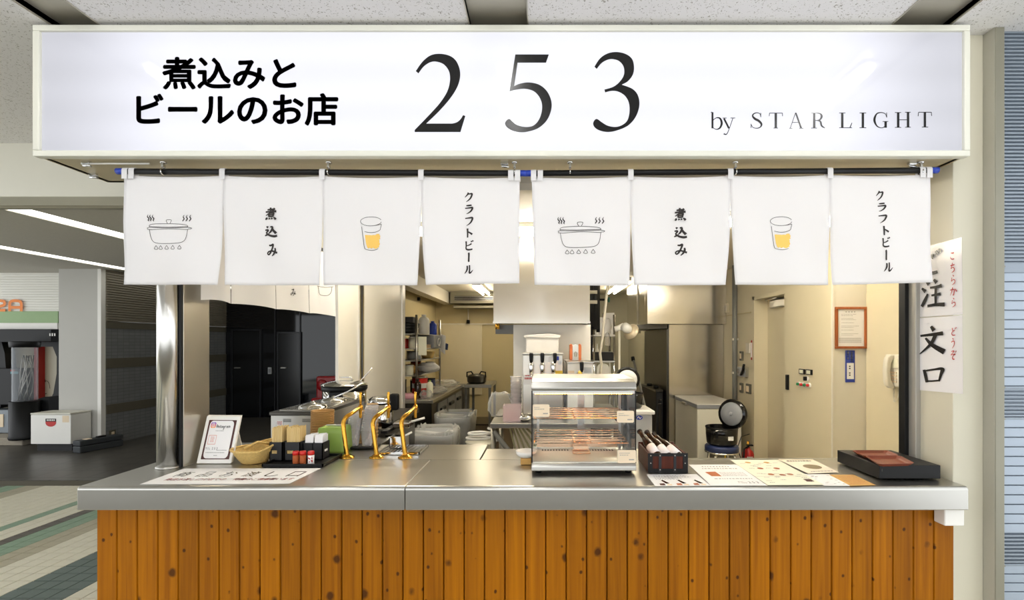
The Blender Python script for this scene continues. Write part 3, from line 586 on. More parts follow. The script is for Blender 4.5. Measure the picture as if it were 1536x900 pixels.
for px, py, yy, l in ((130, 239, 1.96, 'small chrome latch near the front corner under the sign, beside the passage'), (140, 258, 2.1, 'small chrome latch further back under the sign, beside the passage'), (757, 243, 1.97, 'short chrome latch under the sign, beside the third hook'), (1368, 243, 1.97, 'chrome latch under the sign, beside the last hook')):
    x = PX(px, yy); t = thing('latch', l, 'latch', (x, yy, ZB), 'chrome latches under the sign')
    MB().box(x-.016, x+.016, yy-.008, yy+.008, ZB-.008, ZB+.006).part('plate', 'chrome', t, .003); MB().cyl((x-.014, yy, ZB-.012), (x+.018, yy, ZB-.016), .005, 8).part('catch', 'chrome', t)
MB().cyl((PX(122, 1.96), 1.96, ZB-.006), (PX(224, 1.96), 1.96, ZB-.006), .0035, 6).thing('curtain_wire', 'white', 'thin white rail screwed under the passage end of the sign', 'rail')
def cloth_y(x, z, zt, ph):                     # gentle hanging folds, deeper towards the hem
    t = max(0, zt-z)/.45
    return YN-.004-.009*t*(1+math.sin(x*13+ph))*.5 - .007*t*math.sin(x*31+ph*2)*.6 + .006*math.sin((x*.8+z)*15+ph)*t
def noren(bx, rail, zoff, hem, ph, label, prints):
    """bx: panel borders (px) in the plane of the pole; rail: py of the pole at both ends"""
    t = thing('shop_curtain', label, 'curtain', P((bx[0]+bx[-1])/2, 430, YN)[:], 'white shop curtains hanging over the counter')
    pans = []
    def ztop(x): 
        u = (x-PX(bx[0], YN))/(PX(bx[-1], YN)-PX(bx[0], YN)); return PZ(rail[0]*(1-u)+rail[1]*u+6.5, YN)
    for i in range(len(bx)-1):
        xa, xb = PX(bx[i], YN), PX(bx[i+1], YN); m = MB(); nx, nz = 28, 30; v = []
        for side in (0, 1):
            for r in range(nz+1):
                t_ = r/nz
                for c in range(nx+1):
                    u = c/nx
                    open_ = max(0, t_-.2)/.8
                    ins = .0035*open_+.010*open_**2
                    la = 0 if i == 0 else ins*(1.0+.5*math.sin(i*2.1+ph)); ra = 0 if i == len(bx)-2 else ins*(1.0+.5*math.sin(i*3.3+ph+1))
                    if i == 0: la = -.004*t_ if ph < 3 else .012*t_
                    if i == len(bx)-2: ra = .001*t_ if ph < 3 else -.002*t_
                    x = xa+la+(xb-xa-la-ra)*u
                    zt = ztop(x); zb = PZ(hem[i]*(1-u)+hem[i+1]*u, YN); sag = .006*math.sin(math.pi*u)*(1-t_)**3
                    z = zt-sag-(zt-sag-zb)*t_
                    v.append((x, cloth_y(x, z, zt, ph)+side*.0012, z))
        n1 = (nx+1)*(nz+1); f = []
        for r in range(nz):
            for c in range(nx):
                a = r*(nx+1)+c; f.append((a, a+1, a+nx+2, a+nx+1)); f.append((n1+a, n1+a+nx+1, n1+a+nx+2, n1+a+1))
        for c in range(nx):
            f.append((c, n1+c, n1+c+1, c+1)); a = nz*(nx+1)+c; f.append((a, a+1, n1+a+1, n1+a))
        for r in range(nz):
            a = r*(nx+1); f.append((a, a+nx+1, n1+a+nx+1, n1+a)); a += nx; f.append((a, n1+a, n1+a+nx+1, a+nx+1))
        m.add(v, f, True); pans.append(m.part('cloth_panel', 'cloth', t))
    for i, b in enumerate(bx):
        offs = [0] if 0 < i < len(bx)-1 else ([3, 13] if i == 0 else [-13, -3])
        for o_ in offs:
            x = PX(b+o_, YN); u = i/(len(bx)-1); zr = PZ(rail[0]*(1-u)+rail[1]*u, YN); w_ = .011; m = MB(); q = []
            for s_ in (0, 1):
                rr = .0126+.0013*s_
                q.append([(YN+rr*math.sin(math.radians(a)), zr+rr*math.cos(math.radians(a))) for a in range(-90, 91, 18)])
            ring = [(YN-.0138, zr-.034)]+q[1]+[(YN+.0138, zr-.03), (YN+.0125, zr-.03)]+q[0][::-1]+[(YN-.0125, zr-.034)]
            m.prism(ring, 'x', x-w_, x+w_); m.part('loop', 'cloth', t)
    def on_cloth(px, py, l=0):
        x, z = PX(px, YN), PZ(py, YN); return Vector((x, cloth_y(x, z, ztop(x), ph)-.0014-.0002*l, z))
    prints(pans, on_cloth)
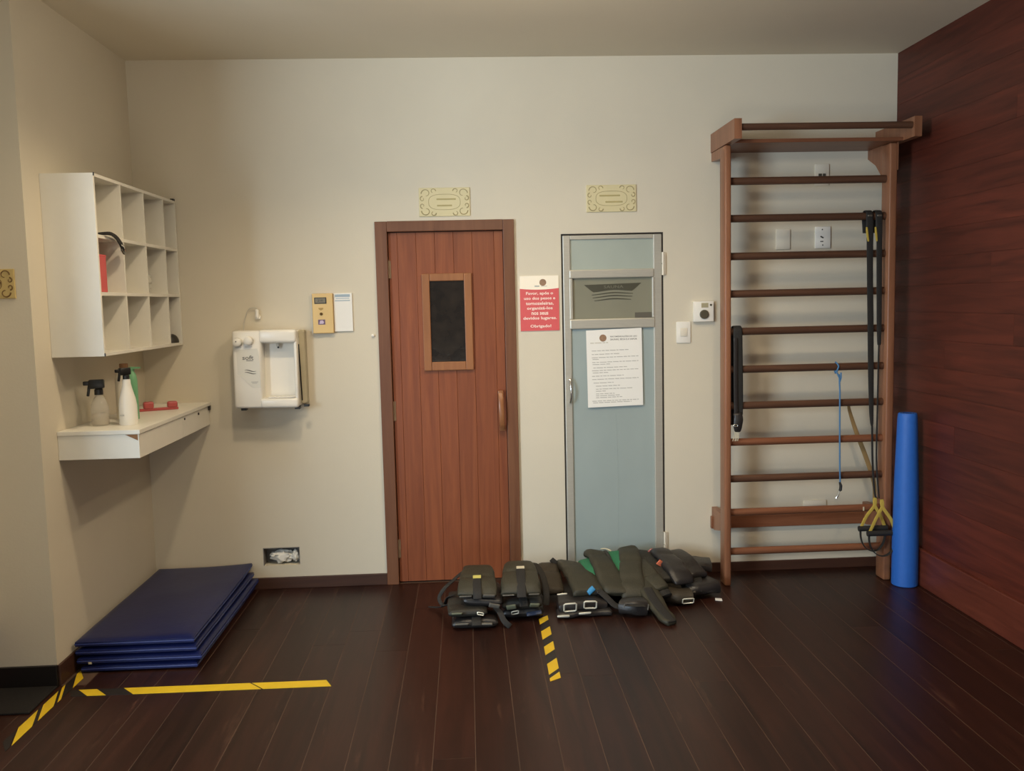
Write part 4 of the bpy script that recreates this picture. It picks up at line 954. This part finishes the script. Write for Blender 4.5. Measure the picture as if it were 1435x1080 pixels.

Task to complete
Reproduce all of the data exactly, omitting each picture it holds.

The result
The Blender Python script for this scene continues. Write part 3, from line 586 on. More parts follow. The script is for Blender 4.5. Measure the picture as if it were 1536x900 pixels.
for px, py, yy, l in ((130, 239, 1.96, 'small chrome latch near the front corner under the sign, beside the passage'), (140, 258, 2.1, 'small chrome latch further back under the sign, beside the passage'), (757, 243, 1.97, 'short chrome latch under the sign, beside the third hook'), (1368, 243, 1.97, 'chrome latch under the sign, beside the last hook')):
    x = PX(px, yy); t = thing('latch', l, 'latch', (x, yy, ZB), 'chrome latches under the sign')
    MB().box(x-.016, x+.016, yy-.008, yy+.008, ZB-.008, ZB+.006).part('plate', 'chrome', t, .003); MB().cyl((x-.014, yy, ZB-.012), (x+.018, yy, ZB-.016), .005, 8).part('catch', 'chrome', t)
MB().cyl((PX(122, 1.96), 1.96, ZB-.006), (PX(224, 1.96), 1.96, ZB-.006), .0035, 6).thing('curtain_wire', 'white', 'thin white rail screwed under the passage end of the sign', 'rail')
def cloth_y(x, z, zt, ph):                     # gentle hanging folds, deeper towards the hem
    t = max(0, zt-z)/.45
    return YN-.004-.009*t*(1+math.sin(x*13+ph))*.5 - .007*t*math.sin(x*31+ph*2)*.6 + .006*math.sin((x*.8+z)*15+ph)*t
def noren(bx, rail, zoff, hem, ph, label, prints):
    """bx: panel borders (px) in the plane of the pole; rail: py of the pole at both ends"""
    t = thing('shop_curtain', label, 'curtain', P((bx[0]+bx[-1])/2, 430, YN)[:], 'white shop curtains hanging over the counter')
    pans = []
    def ztop(x): 
        u = (x-PX(bx[0], YN))/(PX(bx[-1], YN)-PX(bx[0], YN)); return PZ(rail[0]*(1-u)+rail[1]*u+6.5, YN)
    for i in range(len(bx)-1):
        xa, xb = PX(bx[i], YN), PX(bx[i+1], YN); m = MB(); nx, nz = 28, 30; v = []
        for side in (0, 1):
            for r in range(nz+1):
                t_ = r/nz
                for c in range(nx+1):
                    u = c/nx
                    open_ = max(0, t_-.2)/.8
                    ins = .0035*open_+.010*open_**2
                    la = 0 if i == 0 else ins*(1.0+.5*math.sin(i*2.1+ph)); ra = 0 if i == len(bx)-2 else ins*(1.0+.5*math.sin(i*3.3+ph+1))
                    if i == 0: la = -.004*t_ if ph < 3 else .012*t_
                    if i == len(bx)-2: ra = .001*t_ if ph < 3 else -.002*t_
                    x = xa+la+(xb-xa-la-ra)*u
                    zt = ztop(x); zb = PZ(hem[i]*(1-u)+hem[i+1]*u, YN); sag = .006*math.sin(math.pi*u)*(1-t_)**3
                    z = zt-sag-(zt-sag-zb)*t_
                    v.append((x, cloth_y(x, z, zt, ph)+side*.0012, z))
        n1 = (nx+1)*(nz+1); f = []
        for r in range(nz):
            for c in range(nx):
                a = r*(nx+1)+c; f.append((a, a+1, a+nx+2, a+nx+1)); f.append((n1+a, n1+a+nx+1, n1+a+nx+2, n1+a+1))
        for c in range(nx):
            f.append((c, n1+c, n1+c+1, c+1)); a = nz*(nx+1)+c; f.append((a, a+1, n1+a+1, n1+a))
        for r in range(nz):
            a = r*(nx+1); f.append((a, a+nx+1, n1+a+nx+1, n1+a)); a += nx; f.append((a, n1+a, n1+a+nx+1, a+nx+1))
        m.add(v, f, True); pans.append(m.part('cloth_panel', 'cloth', t))
    for i, b in enumerate(bx):
        offs = [0] if 0 < i < len(bx)-1 else ([3, 13] if i == 0 else [-13, -3])
        for o_ in offs:
            x = PX(b+o_, YN); u = i/(len(bx)-1); zr = PZ(rail[0]*(1-u)+rail[1]*u, YN); w_ = .011; m = MB(); q = []
            for s_ in (0, 1):
                rr = .0126+.0013*s_
                q.append([(YN+rr*math.sin(math.radians(a)), zr+rr*math.cos(math.radians(a))) for a in range(-90, 91, 18)])
            ring = [(YN-.0138, zr-.034)]+q[1]+[(YN+.0138, zr-.03), (YN+.0125, zr-.03)]+q[0][::-1]+[(YN-.0125, zr-.034)]
            m.prism(ring, 'x', x-w_, x+w_); m.part('loop', 'cloth', t)
    def on_cloth(px, py, l=0):
        x, z = PX(px, YN), PZ(py, YN); return Vector((x, cloth_y(x, z, ztop(x), ph)-.0014-.0002*l, z))
    prints(pans, on_cloth)
Write part 4 of the bpy script that recreates this picture. It picks up at line 954. This part finishes the script. Write for Blender 4.5. Measure the picture as if it were 1435x1080 pixels.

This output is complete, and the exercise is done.